### TASK INSTRUCTIONS
Return, word for word, the lines from the line holding "Write the bpy" through the line holding "np.linalg.norm(_G, axis=1)[:, None]". Include both end lines and no others.

— start MATERIAL FOR THIS EXERCISE —

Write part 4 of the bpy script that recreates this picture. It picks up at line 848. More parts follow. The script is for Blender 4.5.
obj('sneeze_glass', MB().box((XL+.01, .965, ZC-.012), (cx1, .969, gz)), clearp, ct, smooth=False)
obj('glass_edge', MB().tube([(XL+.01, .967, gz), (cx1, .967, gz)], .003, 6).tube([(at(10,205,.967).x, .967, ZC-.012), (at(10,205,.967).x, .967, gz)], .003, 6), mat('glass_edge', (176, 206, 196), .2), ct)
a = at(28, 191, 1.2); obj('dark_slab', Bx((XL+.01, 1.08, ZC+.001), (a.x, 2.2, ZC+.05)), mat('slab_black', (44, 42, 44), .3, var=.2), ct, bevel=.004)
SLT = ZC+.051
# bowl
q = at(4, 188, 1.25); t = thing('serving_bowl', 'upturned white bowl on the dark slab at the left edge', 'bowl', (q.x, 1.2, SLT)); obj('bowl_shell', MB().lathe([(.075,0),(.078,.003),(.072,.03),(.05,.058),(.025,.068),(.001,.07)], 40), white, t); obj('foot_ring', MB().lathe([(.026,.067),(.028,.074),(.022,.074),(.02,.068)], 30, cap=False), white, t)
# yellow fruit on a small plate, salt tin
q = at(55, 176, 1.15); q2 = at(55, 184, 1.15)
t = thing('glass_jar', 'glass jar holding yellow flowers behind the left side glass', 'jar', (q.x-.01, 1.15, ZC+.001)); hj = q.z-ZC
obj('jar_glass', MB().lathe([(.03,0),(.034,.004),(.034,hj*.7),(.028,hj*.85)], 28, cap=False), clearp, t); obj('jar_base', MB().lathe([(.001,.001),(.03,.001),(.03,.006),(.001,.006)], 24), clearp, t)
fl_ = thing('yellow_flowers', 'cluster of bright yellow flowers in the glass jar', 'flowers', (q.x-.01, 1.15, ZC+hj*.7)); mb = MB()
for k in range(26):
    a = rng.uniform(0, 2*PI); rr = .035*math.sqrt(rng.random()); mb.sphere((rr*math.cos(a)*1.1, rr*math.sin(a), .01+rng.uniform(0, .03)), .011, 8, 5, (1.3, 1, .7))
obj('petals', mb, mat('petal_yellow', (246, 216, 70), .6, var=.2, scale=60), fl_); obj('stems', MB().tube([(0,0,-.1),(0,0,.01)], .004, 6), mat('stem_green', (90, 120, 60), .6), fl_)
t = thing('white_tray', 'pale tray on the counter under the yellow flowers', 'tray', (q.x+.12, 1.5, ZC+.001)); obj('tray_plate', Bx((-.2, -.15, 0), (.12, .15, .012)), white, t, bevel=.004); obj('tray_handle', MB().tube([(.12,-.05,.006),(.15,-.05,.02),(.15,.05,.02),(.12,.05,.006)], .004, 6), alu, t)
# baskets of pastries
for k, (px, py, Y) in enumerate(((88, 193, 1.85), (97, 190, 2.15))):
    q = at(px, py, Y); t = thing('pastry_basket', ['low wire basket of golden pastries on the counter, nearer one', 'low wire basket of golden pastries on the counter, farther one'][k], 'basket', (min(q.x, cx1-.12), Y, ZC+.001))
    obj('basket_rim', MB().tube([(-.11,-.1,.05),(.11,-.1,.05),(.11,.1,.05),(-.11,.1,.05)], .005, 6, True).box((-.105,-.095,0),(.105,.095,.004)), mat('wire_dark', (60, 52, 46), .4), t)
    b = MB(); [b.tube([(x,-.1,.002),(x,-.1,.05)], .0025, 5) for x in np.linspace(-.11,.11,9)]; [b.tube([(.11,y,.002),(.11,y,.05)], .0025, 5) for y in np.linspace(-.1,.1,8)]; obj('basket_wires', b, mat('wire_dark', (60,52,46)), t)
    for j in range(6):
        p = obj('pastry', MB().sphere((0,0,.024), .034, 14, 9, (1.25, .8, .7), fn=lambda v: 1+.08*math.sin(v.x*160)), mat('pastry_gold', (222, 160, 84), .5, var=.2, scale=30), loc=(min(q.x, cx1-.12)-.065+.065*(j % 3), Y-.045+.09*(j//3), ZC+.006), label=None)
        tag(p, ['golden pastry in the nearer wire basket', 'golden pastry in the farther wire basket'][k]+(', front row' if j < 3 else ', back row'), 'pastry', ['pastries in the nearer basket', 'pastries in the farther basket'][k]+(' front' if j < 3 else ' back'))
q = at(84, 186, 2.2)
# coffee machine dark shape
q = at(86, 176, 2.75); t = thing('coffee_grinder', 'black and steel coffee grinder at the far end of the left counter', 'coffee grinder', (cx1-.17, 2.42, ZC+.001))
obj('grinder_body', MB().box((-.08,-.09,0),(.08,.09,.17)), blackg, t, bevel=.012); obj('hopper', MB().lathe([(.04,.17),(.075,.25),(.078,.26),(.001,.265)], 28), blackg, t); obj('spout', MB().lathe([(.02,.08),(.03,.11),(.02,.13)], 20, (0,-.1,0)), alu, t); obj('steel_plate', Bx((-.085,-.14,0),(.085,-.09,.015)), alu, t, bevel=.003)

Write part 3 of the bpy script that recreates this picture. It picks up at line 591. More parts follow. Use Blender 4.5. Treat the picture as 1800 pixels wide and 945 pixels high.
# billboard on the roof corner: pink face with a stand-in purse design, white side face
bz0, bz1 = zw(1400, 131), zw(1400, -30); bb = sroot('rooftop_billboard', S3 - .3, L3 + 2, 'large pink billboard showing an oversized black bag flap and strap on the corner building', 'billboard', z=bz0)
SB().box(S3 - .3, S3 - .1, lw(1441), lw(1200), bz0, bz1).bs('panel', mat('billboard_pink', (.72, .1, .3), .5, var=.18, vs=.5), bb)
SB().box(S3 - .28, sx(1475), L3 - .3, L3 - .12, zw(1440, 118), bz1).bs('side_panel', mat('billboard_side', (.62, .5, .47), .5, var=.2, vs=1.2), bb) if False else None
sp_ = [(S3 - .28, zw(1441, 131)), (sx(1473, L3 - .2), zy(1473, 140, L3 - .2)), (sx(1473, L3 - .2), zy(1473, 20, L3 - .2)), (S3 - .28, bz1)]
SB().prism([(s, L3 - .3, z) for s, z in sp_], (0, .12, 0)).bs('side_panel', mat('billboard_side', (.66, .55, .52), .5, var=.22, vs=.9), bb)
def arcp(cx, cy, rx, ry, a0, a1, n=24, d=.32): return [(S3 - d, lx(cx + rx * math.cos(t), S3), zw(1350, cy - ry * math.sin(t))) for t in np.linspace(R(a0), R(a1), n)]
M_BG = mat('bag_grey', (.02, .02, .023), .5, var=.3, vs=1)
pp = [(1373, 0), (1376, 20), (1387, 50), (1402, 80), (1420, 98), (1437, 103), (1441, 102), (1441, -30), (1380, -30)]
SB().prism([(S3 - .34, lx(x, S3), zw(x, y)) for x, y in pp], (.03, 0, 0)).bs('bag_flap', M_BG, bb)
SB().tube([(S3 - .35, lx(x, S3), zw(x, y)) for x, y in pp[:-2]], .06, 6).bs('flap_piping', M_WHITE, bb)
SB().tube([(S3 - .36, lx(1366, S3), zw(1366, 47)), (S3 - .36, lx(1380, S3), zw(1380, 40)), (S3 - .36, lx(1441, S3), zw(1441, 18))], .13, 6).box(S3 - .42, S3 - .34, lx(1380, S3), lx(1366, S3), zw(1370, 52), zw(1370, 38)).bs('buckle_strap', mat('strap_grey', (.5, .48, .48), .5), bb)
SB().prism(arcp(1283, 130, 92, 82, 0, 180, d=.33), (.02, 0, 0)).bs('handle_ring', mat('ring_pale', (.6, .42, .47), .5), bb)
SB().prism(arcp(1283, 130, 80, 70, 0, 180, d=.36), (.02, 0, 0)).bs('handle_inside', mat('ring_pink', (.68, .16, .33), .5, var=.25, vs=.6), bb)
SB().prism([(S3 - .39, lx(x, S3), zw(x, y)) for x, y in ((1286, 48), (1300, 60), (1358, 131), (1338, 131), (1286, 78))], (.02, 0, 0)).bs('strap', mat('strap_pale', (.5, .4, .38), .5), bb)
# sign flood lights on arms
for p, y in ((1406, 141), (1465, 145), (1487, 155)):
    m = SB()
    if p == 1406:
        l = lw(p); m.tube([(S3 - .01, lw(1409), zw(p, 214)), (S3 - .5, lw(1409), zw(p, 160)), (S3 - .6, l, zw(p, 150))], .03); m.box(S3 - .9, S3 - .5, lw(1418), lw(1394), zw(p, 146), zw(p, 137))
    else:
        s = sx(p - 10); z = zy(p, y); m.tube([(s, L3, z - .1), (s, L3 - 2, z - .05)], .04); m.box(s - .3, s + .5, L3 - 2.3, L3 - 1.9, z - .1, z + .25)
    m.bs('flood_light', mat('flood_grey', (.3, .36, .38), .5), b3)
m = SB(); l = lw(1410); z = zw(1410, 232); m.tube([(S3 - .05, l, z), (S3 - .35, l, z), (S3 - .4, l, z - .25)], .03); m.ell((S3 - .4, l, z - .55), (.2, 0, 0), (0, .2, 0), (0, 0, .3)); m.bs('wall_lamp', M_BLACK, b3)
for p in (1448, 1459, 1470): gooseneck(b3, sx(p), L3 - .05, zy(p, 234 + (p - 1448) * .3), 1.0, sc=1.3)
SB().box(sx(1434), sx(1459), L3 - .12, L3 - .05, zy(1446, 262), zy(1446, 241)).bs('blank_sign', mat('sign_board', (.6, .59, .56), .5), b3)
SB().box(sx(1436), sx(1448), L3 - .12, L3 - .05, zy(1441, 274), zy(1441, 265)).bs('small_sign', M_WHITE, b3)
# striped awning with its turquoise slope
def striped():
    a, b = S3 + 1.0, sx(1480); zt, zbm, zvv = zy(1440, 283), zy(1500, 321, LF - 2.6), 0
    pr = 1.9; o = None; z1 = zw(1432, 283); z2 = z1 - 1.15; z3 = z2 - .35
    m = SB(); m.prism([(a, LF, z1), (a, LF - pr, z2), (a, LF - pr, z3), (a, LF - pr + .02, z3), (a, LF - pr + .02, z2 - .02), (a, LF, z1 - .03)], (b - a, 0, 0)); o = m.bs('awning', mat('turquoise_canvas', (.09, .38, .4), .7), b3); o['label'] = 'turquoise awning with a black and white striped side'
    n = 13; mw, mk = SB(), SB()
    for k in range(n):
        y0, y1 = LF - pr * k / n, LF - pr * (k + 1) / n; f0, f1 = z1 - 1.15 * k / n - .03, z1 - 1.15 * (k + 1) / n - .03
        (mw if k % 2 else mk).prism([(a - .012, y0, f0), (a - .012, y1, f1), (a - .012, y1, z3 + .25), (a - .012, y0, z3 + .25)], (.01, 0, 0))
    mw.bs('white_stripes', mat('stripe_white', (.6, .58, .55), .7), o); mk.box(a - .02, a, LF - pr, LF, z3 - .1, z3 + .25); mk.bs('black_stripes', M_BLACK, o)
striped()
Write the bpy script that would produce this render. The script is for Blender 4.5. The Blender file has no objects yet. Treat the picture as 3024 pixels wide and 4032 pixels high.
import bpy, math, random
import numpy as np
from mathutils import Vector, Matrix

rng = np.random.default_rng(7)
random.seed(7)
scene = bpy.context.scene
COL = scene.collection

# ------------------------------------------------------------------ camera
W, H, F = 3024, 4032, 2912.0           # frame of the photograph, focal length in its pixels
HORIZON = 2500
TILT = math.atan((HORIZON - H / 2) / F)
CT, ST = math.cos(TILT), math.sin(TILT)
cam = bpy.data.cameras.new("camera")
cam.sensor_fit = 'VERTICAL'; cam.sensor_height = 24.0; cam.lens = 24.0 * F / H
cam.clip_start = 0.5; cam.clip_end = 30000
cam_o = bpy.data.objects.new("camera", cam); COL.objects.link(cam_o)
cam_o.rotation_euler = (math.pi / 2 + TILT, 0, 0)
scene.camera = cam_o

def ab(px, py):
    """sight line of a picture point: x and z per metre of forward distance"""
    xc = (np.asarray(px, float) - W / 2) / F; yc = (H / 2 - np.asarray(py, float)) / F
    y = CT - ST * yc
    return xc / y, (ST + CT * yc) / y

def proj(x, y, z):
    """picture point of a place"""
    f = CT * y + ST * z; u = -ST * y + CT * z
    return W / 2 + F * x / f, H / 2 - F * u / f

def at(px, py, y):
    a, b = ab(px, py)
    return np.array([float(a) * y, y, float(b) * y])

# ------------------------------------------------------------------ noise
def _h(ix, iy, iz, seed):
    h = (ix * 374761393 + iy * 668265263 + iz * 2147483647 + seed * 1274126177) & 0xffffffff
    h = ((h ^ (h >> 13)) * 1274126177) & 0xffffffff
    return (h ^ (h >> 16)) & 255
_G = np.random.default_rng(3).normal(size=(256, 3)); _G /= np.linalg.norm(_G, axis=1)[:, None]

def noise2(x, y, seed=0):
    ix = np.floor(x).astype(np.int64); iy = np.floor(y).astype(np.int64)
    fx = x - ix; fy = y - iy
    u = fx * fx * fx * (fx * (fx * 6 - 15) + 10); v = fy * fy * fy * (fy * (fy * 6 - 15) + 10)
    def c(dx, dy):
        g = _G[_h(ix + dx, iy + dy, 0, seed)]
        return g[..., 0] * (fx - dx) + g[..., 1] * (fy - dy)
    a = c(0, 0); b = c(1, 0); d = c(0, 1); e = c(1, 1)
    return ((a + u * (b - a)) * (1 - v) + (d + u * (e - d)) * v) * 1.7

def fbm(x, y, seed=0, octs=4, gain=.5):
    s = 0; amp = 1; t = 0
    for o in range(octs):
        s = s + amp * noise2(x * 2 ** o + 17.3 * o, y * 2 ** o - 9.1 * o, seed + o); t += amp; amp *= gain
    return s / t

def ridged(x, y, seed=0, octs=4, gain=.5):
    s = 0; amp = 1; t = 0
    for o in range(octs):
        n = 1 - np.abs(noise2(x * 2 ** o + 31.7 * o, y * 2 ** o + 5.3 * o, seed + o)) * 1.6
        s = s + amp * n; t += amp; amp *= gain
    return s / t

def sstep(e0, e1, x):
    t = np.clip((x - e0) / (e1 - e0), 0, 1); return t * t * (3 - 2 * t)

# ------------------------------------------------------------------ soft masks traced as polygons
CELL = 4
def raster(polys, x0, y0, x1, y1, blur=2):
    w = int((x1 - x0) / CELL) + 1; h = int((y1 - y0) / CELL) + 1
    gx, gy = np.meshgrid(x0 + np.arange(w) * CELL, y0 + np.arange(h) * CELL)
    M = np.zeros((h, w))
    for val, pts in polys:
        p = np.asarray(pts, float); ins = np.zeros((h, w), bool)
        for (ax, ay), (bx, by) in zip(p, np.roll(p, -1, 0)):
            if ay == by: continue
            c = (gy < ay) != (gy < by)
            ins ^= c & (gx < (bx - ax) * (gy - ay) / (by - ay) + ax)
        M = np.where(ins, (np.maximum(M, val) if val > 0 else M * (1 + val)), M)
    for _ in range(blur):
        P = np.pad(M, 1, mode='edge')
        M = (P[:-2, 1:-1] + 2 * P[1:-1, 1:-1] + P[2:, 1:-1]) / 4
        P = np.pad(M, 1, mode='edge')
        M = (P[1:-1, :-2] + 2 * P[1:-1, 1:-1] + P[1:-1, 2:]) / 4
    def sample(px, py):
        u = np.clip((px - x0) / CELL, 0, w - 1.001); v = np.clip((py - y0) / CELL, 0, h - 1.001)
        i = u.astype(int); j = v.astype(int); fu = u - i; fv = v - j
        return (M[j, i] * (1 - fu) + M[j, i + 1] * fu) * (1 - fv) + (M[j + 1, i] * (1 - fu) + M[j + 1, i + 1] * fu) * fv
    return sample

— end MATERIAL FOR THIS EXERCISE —

### EXPECTED ANSWER
Write the bpy script that would produce this render. The script is for Blender 4.5. The Blender file has no objects yet. Treat the picture as 3024 pixels wide and 4032 pixels high.
import bpy, math, random
import numpy as np
from mathutils import Vector, Matrix

rng = np.random.default_rng(7)
random.seed(7)
scene = bpy.context.scene
COL = scene.collection

# ------------------------------------------------------------------ camera
W, H, F = 3024, 4032, 2912.0           # frame of the photograph, focal length in its pixels
HORIZON = 2500
TILT = math.atan((HORIZON - H / 2) / F)
CT, ST = math.cos(TILT), math.sin(TILT)
cam = bpy.data.cameras.new("camera")
cam.sensor_fit = 'VERTICAL'; cam.sensor_height = 24.0; cam.lens = 24.0 * F / H
cam.clip_start = 0.5; cam.clip_end = 30000
cam_o = bpy.data.objects.new("camera", cam); COL.objects.link(cam_o)
cam_o.rotation_euler = (math.pi / 2 + TILT, 0, 0)
scene.camera = cam_o

def ab(px, py):
    """sight line of a picture point: x and z per metre of forward distance"""
    xc = (np.asarray(px, float) - W / 2) / F; yc = (H / 2 - np.asarray(py, float)) / F
    y = CT - ST * yc
    return xc / y, (ST + CT * yc) / y

def proj(x, y, z):
    """picture point of a place"""
    f = CT * y + ST * z; u = -ST * y + CT * z
    return W / 2 + F * x / f, H / 2 - F * u / f

def at(px, py, y):
    a, b = ab(px, py)
    return np.array([float(a) * y, y, float(b) * y])

# ------------------------------------------------------------------ noise
def _h(ix, iy, iz, seed):
    h = (ix * 374761393 + iy * 668265263 + iz * 2147483647 + seed * 1274126177) & 0xffffffff
    h = ((h ^ (h >> 13)) * 1274126177) & 0xffffffff
    return (h ^ (h >> 16)) & 255
_G = np.random.default_rng(3).normal(size=(256, 3)); _G /= np.linalg.norm(_G, axis=1)[:, None]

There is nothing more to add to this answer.